17:45 - 20:00
Thursday-Panel
Chair/s:
Alejandro Ecker
Discussant/s:
Rosa M. Navarrete, Florian Foos
Meeting Room P

Sebastian Koehler
Signaling to voters? Conceptual problems of testing signaling models in legislative studies.

Javier Martínez-Cantó, Christian Breunig, Laura Chaqués Bonafont
Foxes and Hedgehogs in Legislatures: When do MPs become specialists or generalists?

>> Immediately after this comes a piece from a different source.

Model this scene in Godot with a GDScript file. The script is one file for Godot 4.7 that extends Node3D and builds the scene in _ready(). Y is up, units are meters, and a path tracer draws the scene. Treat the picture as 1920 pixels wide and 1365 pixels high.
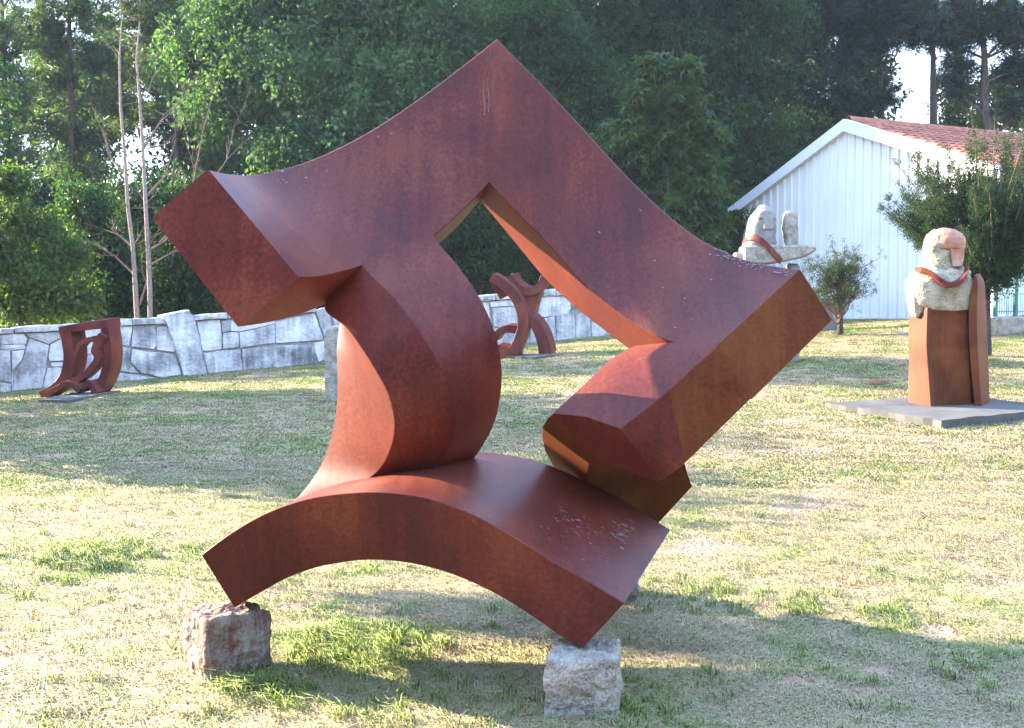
extends Node3D
# A corten steel sculpture on three stone blocks in a sculpture park: lawn, granite wall, wood, white barn.

const F := 2058.0                      # focal length in pixels of a 1920 x 1365 picture
const PITCH := -0.04006
var eye := Vector3(0, 1.6, 0)
var look := Basis()
var taken := {}
var rng := RandomNumberGenerator.new()
var M := {}
var nz := FastNoiseLite.new()
var nz2 := FastNoiseLite.new()

func _ready() -> void:
	rng.seed = 11
	look = Basis(Vector3(1, 0, 0), PITCH)
	nz.seed = 3; nz.frequency = 1.0; nz.fractal_octaves = 3
	nz2.seed = 8; nz2.frequency = 1.0; nz2.fractal_octaves = 4
	# camera
	var cam := Camera3D.new(); cam.name = "camera"
	cam.fov = rad_to_deg(2.0 * atan(682.5 / F)); cam.near = 0.05; cam.far = 400.0
	cam.position = eye; cam.basis = look
	add_child(cam)
	cam.current = true
	# sky
	var env := Environment.new()
	var sm := ProceduralSkyMaterial.new()
	sm.sky_top_color = Color(0.56, 0.69, 0.88); sm.sky_horizon_color = Color(0.90, 0.94, 0.98); sm.sky_curve = 0.16
	sm.ground_bottom_color = Color(0.30, 0.30, 0.24); sm.ground_horizon_color = Color(0.55, 0.57, 0.52)
	sm.sun_angle_max = 28.0; sm.sun_curve = 0.12
	sm.sky_energy_multiplier = 0.95
	var sky := Sky.new(); sky.sky_material = sm
	env.background_mode = Environment.BG_SKY; env.sky = sky
	env.tonemap_mode = Environment.TONE_MAPPER_LINEAR
	env.tonemap_exposure = 7.5
	env.sdfgi_enabled = true; env.ssao_enabled = true; env.ssil_enabled = true
	env.fog_enabled = FOG > 0.0; env.fog_light_color = Color(0.86, 0.93, 1.0); env.fog_density = FOG
	var we := WorldEnvironment.new(); we.name = "world_environment"; we.environment = env; add_child(we)
	# sun: behind the wood on the left, low
	var sun := DirectionalLight3D.new(); sun.name = "sun"
	sun.light_energy = 1.6; sun.light_color = Color(1.0, 0.93, 0.82); sun.light_angular_distance = 0.5; sun.shadow_enabled = true
	var az := deg_to_rad(SUN_AZ); var el := deg_to_rad(SUN_EL)
	var to_sun := Vector3(-sin(az) * cos(el), sin(el), -cos(az) * cos(el))
	sun.basis = Basis.looking_at(-to_sun); sun.position = Vector3(-20, 20, -20)
	add_child(sun)
	materials()
	lawn()
	stone_wall()
	barn()
	trees()
	main_sculpture()
	other_sculptures()
	grass()

const SUN_AZ := 67.0      # degrees to the left of straight ahead
const SUN_EL := 19.0
const FOG := 0.0004

# ---------------------------------------------------------------- helpers
func ray(px: float, py: float) -> Vector3:
	return look * Vector3((px - 960.0) / F, (682.5 - py) / F, -1.0)

func at(px: float, py: float, d: float) -> Vector3:
	return eye + ray(px, py) * d

func ground_h(x: float, z: float) -> float:
	var d := -z
	var s := 0.0
	if d > 6.0:
		s = (d - 6.0) / 16.0
		s = s * s * (1.6 - 0.6 * s) if s < 1.0 else 1.0 + (d - 22.0) * 0.02
	s = minf(s, 1.5)
	var h := s * clampf(0.87 + 0.07 * x, 0.0, 1.75)
	return h

func on_ground(px: float, py: float) -> Vector3:
	var r := ray(px, py)
	var d := 2.0
	while d < 60.0:
		var p := eye + r * d
		if p.y <= ground_h(p.x, p.z):
			return Vector3(p.x, ground_h(p.x, p.z), p.z)
		d += 0.02
	return eye + r * 40.0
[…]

Michael Imre, Alejandro Ecker
Ready for the floor? Intra-party determinants of the allocation of legislative speeches

Dominic Nyhuis, Sebastian Block, Martin Gross, Jan Velimsky
Beyond the government-opposition divide: Opposition parties' systemic role and their parliamentary behavior in multilevel systems
Signaling to voters? Conceptual problems of testing signaling models in legislative studies.
Sebastian Koehler
University of Konstanz

Many papers in legislative studies make implicit or explicit reference to signaling models, when explaining the behaviour of Parliamentarians. However, the underlying logic of the game-theoretic approach is often insufficiently reflected in the discussion of arguments and hypotheses. In consequence, it is often unclear what exactly is tested when the hypotheses are confronted with data. Core problems are that it is often unclear a) Whether the underlying game is actually a signaling or a cheap talk game, b) What kind of equilibrium to expect (separating, semi-separating, pooling), and c) What are the necessary and sufficient conditions for the existence of equilibria and how to translate these into the empirical world. I will discuss the three problems based on examples and make suggestions on how to improve empirical work based on signaling models.